BİRBİRİNİN ZIDDI İKİ YARGILAMA
Önce sözkonusu “iki yargılamanın” ne olduğuna bakalım:
İstiklal Mahkemeleri, her şeyden önce Türkiye’nin bağımsızlık mücadelesinin bir parçasıydı. İkinci olarak ise, feodal gericiliği alt ederek demokratik bir Cumhuriyet inşa etmek, başka bir ifadeyle çağdaş bir hukuk devleti inşa etmek mücadelesinde kendi üzerlerine düşen “görevi” yerine getirdiler.
Gelelim Silivri yargılamasına;
Fatih Altaylı, İstiklal Mahkemeleri’ne yaptığı saldırının arkasına saklanıyor ama ağzının köşesiyle de olsa Silivri yargılamasının amacını açıklıyor: “Yargı gücü kullanılarak rejim tesis ediliyor.”
O “rejim”i söylemiyor Fatih Altaylı. Biz söyleyelim:
“Tesis edilen rejim” Tayyip Erdoğan’ın BOP eşbaşkanlığıdır. ABD’nin “Ilımlı İslam” rejimidir.
Yani İstiklal Mahkemeleri’nin mahkûm ettiği güçler, şimdi yargı marifetiyle, İstiklal Mahkemeleri’ni kuran güçleri yargılıyorlar.
Birbirinin can düşmanı olan iki kuvvet.
Bir tarihsel mücadelede, birbirinin zıddı olan iki kuvveti aynı sepete koyduğunuz zaman, o tarihi anda kuvvet kimde ise ona hizmet edersiniz.
SAFSATAYI BIRAKALIM
Gelelim “yargı ile rejim tesis edilmez” safsatasına.
“Safsata” diyoruz çünkü her gün yaşadığımız pratik, bunun tersini durmadan kanıtlıyor.
Silivri’de yapılan nedir?

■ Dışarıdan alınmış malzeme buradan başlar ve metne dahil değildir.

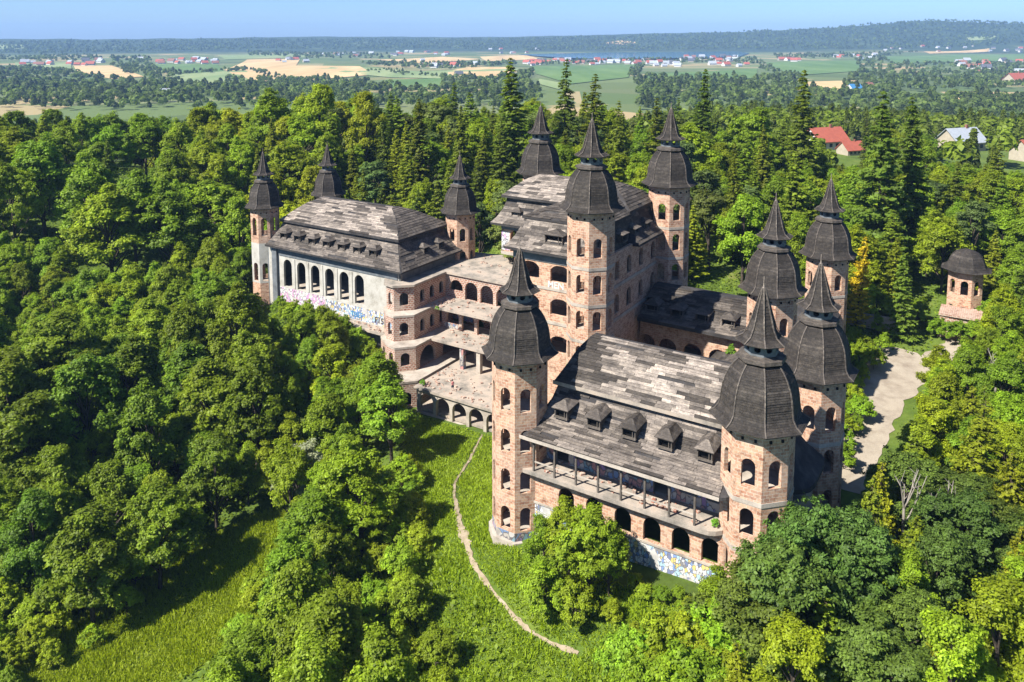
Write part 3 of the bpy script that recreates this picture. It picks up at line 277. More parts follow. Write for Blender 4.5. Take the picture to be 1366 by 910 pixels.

Özel Görevli Mahkemeler’de yapılan nedir?
BOP görevlileri ve Ortaçağ özlemcileri kendi rejimlerini tesis ediyorlar.
Esasen bir rejim “tesis ederken”; bu eylem, her alanda verilen topyekûn bir mücadelenin ardından mümkün olur.
Siyasette, ekonomide, ideoloji ve kültürde, idarede ve yargıda.
Rejimler üstü bir yargı yoktur. Cumhuriyetin yargısı ile Sultanlığın yargısı bir değildi.
Fransız Devrimi, “Giyotinlerle dağıttığı kendi adaleti sayesinde” krallığı yıkmıştı ve Cumhuriyeti kurmuştu.
Tarihte ve dünyanın hiçbir yerinde “bir rejim kurmak ve korumak” dışında işlevi olan bir yargı da yoktur.
Hukuk mahkemelerinde gördüğümüz en basit davalar bile sonuç olarak bu genel amaca hizmet eder.
Onun için safsata ile uğraşmayı bırakalım. Korkunun ecele faydası yoktur.
Cumhuriyetin yargısından mı yanasınız, yoksa BOP eşbaşkanlığının yargısından mı?
Herkesin tavrını netleştirmek zorunda olduğu temel soru budur.